(Entries from a dataset)
•••

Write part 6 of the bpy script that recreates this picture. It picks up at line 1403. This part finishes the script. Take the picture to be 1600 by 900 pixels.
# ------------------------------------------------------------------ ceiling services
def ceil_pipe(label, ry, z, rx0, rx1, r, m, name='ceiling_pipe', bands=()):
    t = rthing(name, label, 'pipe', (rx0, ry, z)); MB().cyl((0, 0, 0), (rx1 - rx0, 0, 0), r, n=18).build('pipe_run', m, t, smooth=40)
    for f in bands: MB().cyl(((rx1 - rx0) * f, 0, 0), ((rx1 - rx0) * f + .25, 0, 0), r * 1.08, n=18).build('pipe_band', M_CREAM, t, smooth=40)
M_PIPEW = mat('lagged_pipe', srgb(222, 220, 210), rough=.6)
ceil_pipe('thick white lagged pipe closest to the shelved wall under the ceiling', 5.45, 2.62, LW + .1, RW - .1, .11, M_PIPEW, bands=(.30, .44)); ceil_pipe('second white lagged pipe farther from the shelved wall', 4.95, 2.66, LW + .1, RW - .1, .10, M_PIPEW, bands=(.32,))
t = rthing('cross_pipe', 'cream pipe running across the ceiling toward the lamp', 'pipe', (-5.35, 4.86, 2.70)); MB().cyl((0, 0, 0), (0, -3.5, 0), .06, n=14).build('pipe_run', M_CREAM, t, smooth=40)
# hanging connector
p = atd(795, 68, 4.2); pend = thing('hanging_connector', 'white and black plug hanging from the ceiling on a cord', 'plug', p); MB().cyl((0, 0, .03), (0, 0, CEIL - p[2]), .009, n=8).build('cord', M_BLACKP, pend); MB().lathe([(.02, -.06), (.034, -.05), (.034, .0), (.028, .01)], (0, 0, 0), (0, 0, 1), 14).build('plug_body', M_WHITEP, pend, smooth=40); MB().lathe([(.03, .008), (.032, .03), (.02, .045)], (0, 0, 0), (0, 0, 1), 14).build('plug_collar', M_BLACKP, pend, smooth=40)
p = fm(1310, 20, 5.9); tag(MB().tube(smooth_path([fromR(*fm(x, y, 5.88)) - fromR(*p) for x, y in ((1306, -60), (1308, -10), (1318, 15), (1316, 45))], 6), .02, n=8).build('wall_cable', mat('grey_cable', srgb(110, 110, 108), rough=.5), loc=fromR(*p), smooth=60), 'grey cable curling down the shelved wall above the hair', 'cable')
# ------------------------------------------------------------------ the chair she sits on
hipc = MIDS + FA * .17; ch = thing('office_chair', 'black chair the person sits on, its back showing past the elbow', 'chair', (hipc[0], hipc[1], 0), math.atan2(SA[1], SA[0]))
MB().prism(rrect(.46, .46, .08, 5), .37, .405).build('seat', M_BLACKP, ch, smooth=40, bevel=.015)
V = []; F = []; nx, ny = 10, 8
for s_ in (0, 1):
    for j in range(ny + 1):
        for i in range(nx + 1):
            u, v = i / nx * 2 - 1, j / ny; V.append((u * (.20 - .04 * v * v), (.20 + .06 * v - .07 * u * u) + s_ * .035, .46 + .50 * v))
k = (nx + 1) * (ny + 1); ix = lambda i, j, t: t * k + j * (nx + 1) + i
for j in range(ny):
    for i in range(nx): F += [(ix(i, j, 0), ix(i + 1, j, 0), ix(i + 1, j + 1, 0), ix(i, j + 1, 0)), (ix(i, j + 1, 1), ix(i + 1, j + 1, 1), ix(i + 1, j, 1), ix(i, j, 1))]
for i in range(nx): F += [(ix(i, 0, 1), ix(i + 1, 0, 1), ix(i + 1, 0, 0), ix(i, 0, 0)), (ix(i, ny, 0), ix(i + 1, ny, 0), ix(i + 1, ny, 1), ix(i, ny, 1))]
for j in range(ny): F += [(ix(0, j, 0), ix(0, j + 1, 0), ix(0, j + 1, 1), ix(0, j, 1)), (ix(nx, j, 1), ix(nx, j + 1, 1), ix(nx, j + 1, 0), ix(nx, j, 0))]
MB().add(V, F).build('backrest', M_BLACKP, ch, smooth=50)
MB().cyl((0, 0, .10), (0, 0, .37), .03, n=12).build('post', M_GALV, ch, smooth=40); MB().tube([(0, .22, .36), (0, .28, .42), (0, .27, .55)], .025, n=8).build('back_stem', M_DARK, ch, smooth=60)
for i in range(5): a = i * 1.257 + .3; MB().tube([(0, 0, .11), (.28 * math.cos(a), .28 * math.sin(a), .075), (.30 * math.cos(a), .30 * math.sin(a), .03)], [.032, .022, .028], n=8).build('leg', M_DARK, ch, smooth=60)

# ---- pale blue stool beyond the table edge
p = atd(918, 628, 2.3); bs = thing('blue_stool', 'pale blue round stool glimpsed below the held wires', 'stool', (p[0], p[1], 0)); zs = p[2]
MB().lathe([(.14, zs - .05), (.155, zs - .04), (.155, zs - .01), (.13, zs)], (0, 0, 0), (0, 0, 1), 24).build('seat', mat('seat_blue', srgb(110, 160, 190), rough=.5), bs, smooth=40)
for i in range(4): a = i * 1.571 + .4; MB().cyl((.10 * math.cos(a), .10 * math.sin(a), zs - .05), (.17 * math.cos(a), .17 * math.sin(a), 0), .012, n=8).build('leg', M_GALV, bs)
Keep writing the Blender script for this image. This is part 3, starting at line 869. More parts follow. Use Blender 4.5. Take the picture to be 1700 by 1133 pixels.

•••

Exercise goal>
Write out every line of the data that holds the word "script".

Task solution>
Write part 6 of the bpy script that recreates this picture. It picks up at line 1403. This part finishes the script. Take the picture to be 1600 by 900 pixels.
Keep writing the Blender script for this image. This is part 3, starting at line 869. More parts follow. Use Blender 4.5. Take the picture to be 1700 by 1133 pixels.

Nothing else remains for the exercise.